Date: Wed, 21 Feb 2007 10:53:40 -0500
From: "Todd Vierling" <tv@pobox.com>
To: "Sean Donelan" <sean@donelan.com>
Cc: nanog@merit.edu
In-Reply-To: <Pine.GSO.4.64.0702202319200.2548@clifden.donelan.com>
Errors-To: owner-nanog@merit.edu


On 2/21/07, Sean Donelan <sean@donelan.com> wrote:
> Counting IP addresses tends to greatly overestimate and underestimate
> the problem of compromised machines.
>
> It tends to overestimate the problem in networks with large dynamic
> pools of IP addresses as a few compromised machines re-appear across
> multiple IP addresses.

This issue is actually quite large.  Cable-based consumer broadband
tends to use DHCP with relatively long leases, so the IPs there don't
change a whole lot.  PPPoE DSL-based broadband, however, usually
changes IPs many times a day, as even a small amount of idle time
typically triggers a "disconnect" (and upon reconnect, a new IP is
assigned by whichever PPPoE concentrator "answered the call").

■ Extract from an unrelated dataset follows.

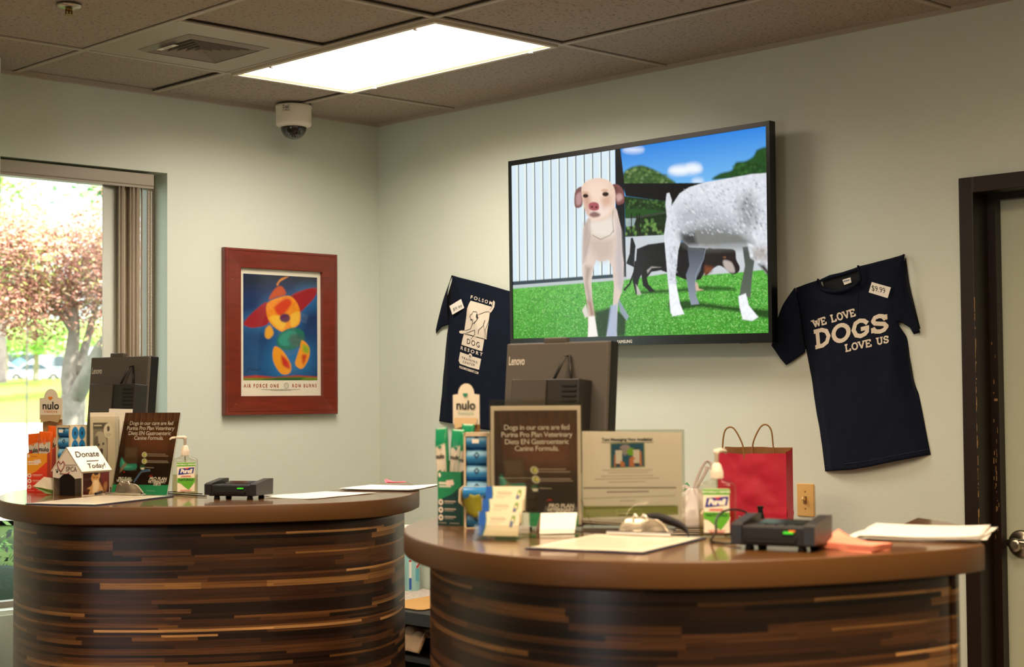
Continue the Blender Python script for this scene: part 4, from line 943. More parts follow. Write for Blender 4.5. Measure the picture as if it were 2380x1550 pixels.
# ---- hand sanitizer pump bottles
def sanitizer(u, v, w, h, label, turn, level, pump_turn):
    t, k = stand('hand_sanitizer_bottle', u, v, turn, label, 'hand sanitizer', 'pump bottles of hand sanitizer on the counters')
    d = w*.52; bh = h*.60                                 # body width, depth, height
    def rr(z, s=1.0, r=.014): # rounded rectangle ring
        pts = []; hw, hd = w/2*s, d/2*s; r = min(r, hw*.95, hd*.95)
        for cx, cy, a0 in ((hw-r, hd-r, 0), (-hw+r, hd-r, 90), (-hw+r, -hd+r, 180), (hw-r, -hd+r, 270)):
            for q in range(5): a = R(a0+q*22.5); pts.append((cx+r*math.cos(a), cy+r*math.sin(a), z))
        return pts
    def loft(rs, f):
        rings = [[f.bm.verts.new(p) for p in r_] for r_ in rs]
        for a, b in zip(rings, rings[1:]):
            for i in range(len(a)): f._f([a[i], a[(i+1) % len(a)], b[(i+1) % len(b)], b[i]], True)
        f._f(rings[0][::-1]); f._f(rings[-1])
    f = MB(); loft([rr(.0005, .94), rr(.004), rr(bh*.93), rr(bh*.97, .96), rr(bh*1.0, .82), rr(bh*1.03, .55, .02), rr(bh*1.06, .32, .02), rr(bh*1.09, .30, .02)], f)
    f.build('bottle_body', clear('bottle_plastic', 'f7f5ee', .8, .05), t)
    f = MB(); loft([rr(.003, .92), rr(.006, .965), rr(bh*level, .965)], f); f.build('gel', clear('sanitizer_gel', 'ece6cf', 1.0, .03, 1.36), t)
    f = MB(); f.lathe([(w*.155, bh*1.07), (w*.165, bh*1.08), (w*.165, bh*1.22), (w*.15, bh*1.24), (w*.13, bh*1.30), (w*.10, bh*1.34), (w*.06, bh*1.36)], n=24)
    for q in range(20):
        a = q/20*2*math.pi; f.box(w*.165*math.cos(a), w*.165*math.sin(a), bh*1.15, .0012, .0012, bh*.12)
    M_p = mat('pump_plastic', 'e6dcc8', .35); f.build('pump_collar', M_p, t)
    f = MB(); f.lathe([(w*.055, bh*1.34), (w*.055, bh*1.52), (w*.085, bh*1.53), (w*.085, bh*1.58), (w*.07, bh*1.60)], n=16); pm = f.build('pump_stem', M_p, t)
    a = R(pump_turn); dx, dy = math.cos(a), math.sin(a)
    f = MB(); z1 = bh*1.575; f.tube([(0, 0, z1), (dx*w*.3, dy*w*.3, z1+.001), (dx*w*.55, dy*w*.55, z1-.001), (dx*w*.62, dy*w*.62, z1-.006)], [w*.07, w*.055, w*.045, w*.035], 10); f.build('nozzle', M_p, t)
    f = MB(); f.tube([(0, 0, bh*1.06), (.002, 0, bh*.5), (.006, .002, .012)], .002, 8); f.build('dip_tube', clear('dip_tube', 'dcd8cc', 1.5, .1), t)
    y = -d/2-.0006; lw = w*.36
    f = MB(); f.box(0, y, bh*.50, 2*lw*.95, .0006, bh*.80); f.build('label_panel', mat('label_film', 'efe6cc', .5), t)
    y -= .0006
    f = MB(); f.box(0, y, bh*.84, lw*2, .0006, bh*.10); f.build('green_band', M_green, t)
    text('band_lettering', 'NATURALLY DERIVED', w*.075, M_inkw, t, (0, y-.0006, bh*.84), bold=.0002)
    f = MB(); f.slab([(-lw*.85, y, bh*.56), (-lw*.72, y, bh*.73), (lw*.9, y, bh*.76), (lw*.78, y, bh*.60)], (0, -1, 0), .0006); f.build('brand_patch', M_navyink, t)
    f = MB(); f.slab([(-lw*.2, y-.0008, bh*.735), (lw*.4, y-.0008, bh*.755), (lw*.1, y-.0008, bh*.70)], (0, -1, 0), .0003); f.build('brand_accent', M_red, t)
    text('brand_lettering', 'Purell', w*.21, M_inkw, t, (0, y-.0012, bh*.655), bold=.0010, shear=.25, sx=.92)
    f = MB(); f.box(0, y, bh*.525, lw*1.0, .0004, bh*.018); f.box(0, y, bh*.500, lw*1.2, .0004, bh*.012); f.build('red_print', M_red, t)
    g = MB(); pts = [(-lw*.95, bh*.475), (lw*.95, bh*.47), (lw*.95, bh*.36), (lw*.6, bh*.24), (lw*.3, bh*.15), (lw*.0, bh*.20), (-lw*.6, bh*.33), (-lw*.95, bh*.35)]
    g.slab([(a, y, b) for a, b in pts], (0, -1, 0), .0006); g.build('green_leaf_print', M_green, t)
    text('naturals_lettering', 'NATURALS', w*.115, mat('dark_green_ink', '1f5a14', .6), t, (0, y-.0012, bh*.42), bold=.0004)
    f = MB(); f.box(0, y, bh*.14, lw*1.3, .0004, bh*.012); f.box(0, y, bh*.11, lw*1.1, .0004, bh*.012); f.build('small_print', M_red, t)
    return t
sanitizer(430, 1150, .080, .193, 'pump bottle of hand sanitizer beside the dark sign on the back counter', 8, .56, 190)
sanitizer(1668, 1249, .080, .196, 'pump bottle of hand sanitizer in front of the red paper bag', -4, .52, 70)
# ---- payment terminals
def terminal(u, v, w, d, h, turn, label, light):
    t, k = stand('card_terminal', u, v, turn, label, 'card terminal', 'black card terminals on the counters')
    f = MB(); ft = .008
    prof = [(-d/2, ft), (d/2, ft), (d/2, ft+h*.72), (-d/2, ft+h*.55)]
    f.box(0, 0, ft+h*.36, w, d, h*.66, bev=.004); f.build('dock_base', M_blackm, t)
    for s in (-1, 1):
        f = MB(); f.prism([(-d/2-.004, ft+h*.10), (d/2, ft+h*.05), (d/2+.002, ft+h*.98), (d/2-.02, ft+h*1.0), (-d/2+.01, ft+h*.80), (-d/2-.004, ft+h*.72)], s*(w/2)-.011, s*(w/2)+.011, ax=0); f.build('side_rail', mat('terminal_side', '1c1816', .4), t)
    f = MB(); f.box(0, .0, ft+h*.63, w*.74, d*.86, h*.18, Matrix.Rotation(R(6), 3, 'X'), bev=.003); tp = f.build('pin_pad', M_black, t)
    f = MB(); f.box(0, d*.12, ft+h*.755, w*.62, d*.42, .003, Matrix.Rotation(R(6), 3, 'X')); f.build('display', mat('dead_screen', '1d201f', .15), tp)
    f = MB()
    for a in range(4):
        for b in range(3): f.box(-w*.22+a*w*.14, -d*.36+b*d*.07, ft+h*(.66+.02*b), w*.10, d*.05, .003, bev=.0008)
    f.build('keys', mat('key_grey', '2b2a28', .5), tp)
    f = MB(); f.box(-w*.02, -d/2-.0032, ft+h*.30, w*.72, .004, h*.10); f.build('card_slot', M_dark, t)
    f = MB(); f.box(-w*.02, -d/2-.004, ft+h*.20, w*.66, .006, h*.05, bev=.001); f.build('front_lip', mat('terminal_side'), t)
    f = MB(); f.box(w*.22, -d/2-.0035, ft+h*.50, w*.13, .003, h*.07); f.build('green_light', mat('green_led', '38c020', .4, emit=.6), t)
    if light: 
        f = MB(); f.box(w*.27, -d/2-.0037, ft+h*.56, w*.08, .003, h*.05); f.build('orange_light', mat('orange_led', 'd86a10', .4, emit=.6), t)
    for sx in (-1, 1):
        for sy in (-1, 1):
            f = MB(); f.lathe([(.008, 0), (.010, .001), (.007, ft+.004)], sx*(w/2-.020), sy*(d/2-.018), 14); f.build('foot', M_black, t)
    return t
terminal(556, 1158, .150, .115, .052, -26, 'black card terminal on the back counter, right of the sanitizer bottle', False)
terminal(1818, 1275, .148, .115, .058, -18, 'black card terminal with a red and green light on the front counter', True)
def cable(pts, r, label, name='cable'):
    f = MB(); P_ = spline(pts, 10); f.tube([tuple(p) for p in P_], r, 8); o = f.build(name, M_black); return tag(o, label, 'cable', 'black cables of the card terminals')
b = lambda u, v, z=.003: tuple(base(u, v)+Vector((0, 0, z)))
cable([b(480, 1155), b(450, 1154), b(420, 1151), b(392, 1149), b(388, 1146), b(410, 1145), b(440, 1148), b(470, 1150)], .0018, 'thin black cable looped beside the terminal on the back counter')
q0 = base(1715, 1262); 
def c3(u, v, D): return tuple(at(u, v, D))
D_ = dep(base(1700, 1268))
cable([c3(1722, 1262, D_), b(1690, 1266), b(1662, 1263), b(1652, 1259), c3(1664, 1236, D_), c3(1664, 1212, D_), c3(1676, 1192, D_+.03), c3(1700, 1184, D_+.06), c3(1728, 1188, D_+.09), c3(1750, 1203, D_+.12), c3(1764, 1222, D_+.14)], .0024, 'black cable arching up beside the terminal on the front counter')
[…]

Some DSL providers (*cough*SBCATTBLS*wheeze*) push very hard for the
installation of their specialized connection monitoring software
(whose vendor, if expressed as initials, is also a nickname for a lewd
act ;), which further compounds the problem.  That software tries Hard
to keep the connection closed during any idle time, starting up only
on an on-demand basis when socket connection requests occur.

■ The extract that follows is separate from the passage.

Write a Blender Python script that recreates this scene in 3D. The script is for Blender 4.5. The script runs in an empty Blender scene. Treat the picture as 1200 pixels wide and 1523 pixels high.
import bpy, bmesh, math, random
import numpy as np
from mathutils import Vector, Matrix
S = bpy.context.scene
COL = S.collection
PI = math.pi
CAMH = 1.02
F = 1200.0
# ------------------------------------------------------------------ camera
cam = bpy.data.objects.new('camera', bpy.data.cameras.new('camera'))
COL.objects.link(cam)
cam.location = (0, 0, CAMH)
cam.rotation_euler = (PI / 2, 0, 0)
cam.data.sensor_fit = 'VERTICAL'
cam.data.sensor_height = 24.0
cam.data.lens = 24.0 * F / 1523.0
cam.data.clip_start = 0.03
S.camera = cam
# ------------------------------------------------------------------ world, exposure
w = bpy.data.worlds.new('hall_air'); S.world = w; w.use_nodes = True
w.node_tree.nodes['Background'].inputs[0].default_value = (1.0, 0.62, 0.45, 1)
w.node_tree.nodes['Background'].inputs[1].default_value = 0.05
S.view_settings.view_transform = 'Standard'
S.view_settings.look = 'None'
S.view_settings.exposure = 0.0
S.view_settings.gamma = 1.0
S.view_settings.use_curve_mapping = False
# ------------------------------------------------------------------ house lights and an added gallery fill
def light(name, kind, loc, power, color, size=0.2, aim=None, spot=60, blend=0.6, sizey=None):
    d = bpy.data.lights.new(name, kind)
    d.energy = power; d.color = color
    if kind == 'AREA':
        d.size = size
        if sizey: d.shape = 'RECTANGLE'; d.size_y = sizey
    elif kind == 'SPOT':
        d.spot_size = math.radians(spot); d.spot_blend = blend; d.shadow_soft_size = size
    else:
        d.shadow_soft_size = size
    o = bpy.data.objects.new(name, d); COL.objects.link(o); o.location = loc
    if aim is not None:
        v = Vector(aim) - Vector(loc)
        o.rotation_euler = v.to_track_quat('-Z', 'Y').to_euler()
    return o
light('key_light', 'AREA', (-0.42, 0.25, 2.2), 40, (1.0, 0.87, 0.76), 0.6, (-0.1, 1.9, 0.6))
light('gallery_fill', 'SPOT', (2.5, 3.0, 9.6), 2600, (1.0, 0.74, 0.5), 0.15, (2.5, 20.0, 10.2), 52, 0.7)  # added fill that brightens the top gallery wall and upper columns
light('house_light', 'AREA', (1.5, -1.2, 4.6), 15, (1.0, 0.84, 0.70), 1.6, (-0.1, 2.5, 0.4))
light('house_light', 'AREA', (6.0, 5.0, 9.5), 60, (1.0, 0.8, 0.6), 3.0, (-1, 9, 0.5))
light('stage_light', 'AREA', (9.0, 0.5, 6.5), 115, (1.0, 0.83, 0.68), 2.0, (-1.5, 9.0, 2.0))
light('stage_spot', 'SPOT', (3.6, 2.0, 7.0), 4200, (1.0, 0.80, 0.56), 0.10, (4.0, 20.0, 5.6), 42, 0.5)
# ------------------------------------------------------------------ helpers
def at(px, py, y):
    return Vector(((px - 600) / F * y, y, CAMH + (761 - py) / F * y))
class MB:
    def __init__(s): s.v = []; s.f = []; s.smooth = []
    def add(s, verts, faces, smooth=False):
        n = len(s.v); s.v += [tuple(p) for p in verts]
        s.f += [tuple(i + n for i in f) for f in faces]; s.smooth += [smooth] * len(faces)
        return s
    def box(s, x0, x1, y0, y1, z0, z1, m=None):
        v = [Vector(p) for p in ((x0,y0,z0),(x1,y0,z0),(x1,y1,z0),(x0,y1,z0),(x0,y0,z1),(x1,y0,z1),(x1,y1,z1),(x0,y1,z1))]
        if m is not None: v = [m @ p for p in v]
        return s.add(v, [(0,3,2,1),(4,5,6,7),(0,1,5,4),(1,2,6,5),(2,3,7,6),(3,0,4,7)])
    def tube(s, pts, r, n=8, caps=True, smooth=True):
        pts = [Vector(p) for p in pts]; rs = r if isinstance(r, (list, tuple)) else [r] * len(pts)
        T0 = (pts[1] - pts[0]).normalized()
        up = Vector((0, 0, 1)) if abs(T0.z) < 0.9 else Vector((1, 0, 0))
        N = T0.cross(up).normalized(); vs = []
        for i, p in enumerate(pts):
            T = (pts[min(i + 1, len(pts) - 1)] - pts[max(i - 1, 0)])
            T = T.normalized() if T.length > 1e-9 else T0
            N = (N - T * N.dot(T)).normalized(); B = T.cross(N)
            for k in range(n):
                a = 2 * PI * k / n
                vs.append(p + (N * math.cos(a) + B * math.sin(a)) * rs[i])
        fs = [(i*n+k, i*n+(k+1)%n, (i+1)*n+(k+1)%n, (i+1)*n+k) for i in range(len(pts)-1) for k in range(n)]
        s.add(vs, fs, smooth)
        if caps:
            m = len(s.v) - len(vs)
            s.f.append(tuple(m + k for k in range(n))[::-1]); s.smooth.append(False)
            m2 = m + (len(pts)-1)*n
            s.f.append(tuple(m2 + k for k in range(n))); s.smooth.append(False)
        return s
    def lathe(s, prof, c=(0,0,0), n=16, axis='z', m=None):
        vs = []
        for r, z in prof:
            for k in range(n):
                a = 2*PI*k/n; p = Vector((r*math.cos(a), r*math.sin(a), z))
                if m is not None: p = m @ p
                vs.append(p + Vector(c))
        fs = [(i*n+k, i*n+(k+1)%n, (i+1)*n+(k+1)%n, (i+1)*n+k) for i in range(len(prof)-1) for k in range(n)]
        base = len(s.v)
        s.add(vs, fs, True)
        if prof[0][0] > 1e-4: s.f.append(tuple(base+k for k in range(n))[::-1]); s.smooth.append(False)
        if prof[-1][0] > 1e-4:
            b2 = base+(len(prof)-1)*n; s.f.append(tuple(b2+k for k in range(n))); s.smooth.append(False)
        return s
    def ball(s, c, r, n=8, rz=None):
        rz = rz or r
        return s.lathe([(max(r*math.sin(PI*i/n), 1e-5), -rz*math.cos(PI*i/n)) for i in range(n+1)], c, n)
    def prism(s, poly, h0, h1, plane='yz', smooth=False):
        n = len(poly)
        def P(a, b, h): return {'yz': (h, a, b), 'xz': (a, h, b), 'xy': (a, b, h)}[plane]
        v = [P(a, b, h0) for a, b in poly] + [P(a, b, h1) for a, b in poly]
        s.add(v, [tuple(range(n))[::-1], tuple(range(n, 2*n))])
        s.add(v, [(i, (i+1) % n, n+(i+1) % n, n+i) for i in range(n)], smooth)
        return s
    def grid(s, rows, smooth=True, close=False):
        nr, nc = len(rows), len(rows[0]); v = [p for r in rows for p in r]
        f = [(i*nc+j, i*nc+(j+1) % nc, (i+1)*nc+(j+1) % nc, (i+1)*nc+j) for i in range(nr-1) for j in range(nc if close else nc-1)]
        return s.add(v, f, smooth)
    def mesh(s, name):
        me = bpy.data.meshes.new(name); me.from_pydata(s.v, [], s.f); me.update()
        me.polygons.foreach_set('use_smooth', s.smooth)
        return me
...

> It tends to underestimate the problem in
> networks with small NAT pools with multiple machines sharing a few IP
> addresses.

This problem is not nearly so huge, as "home networks" are not
particularly common compared to the scale of PPPoE deployment.  The
"home network" averages at most 2-3 machines, if that; I've seen
plenty of wireless routers installed for the sole purpose of making it
easier for a single computer to reach the DSL connection at the wall
jack.

I'd say it's severely biased in the overestimation direction -- but
that's not to say it isn't a problem, because zombies Suck.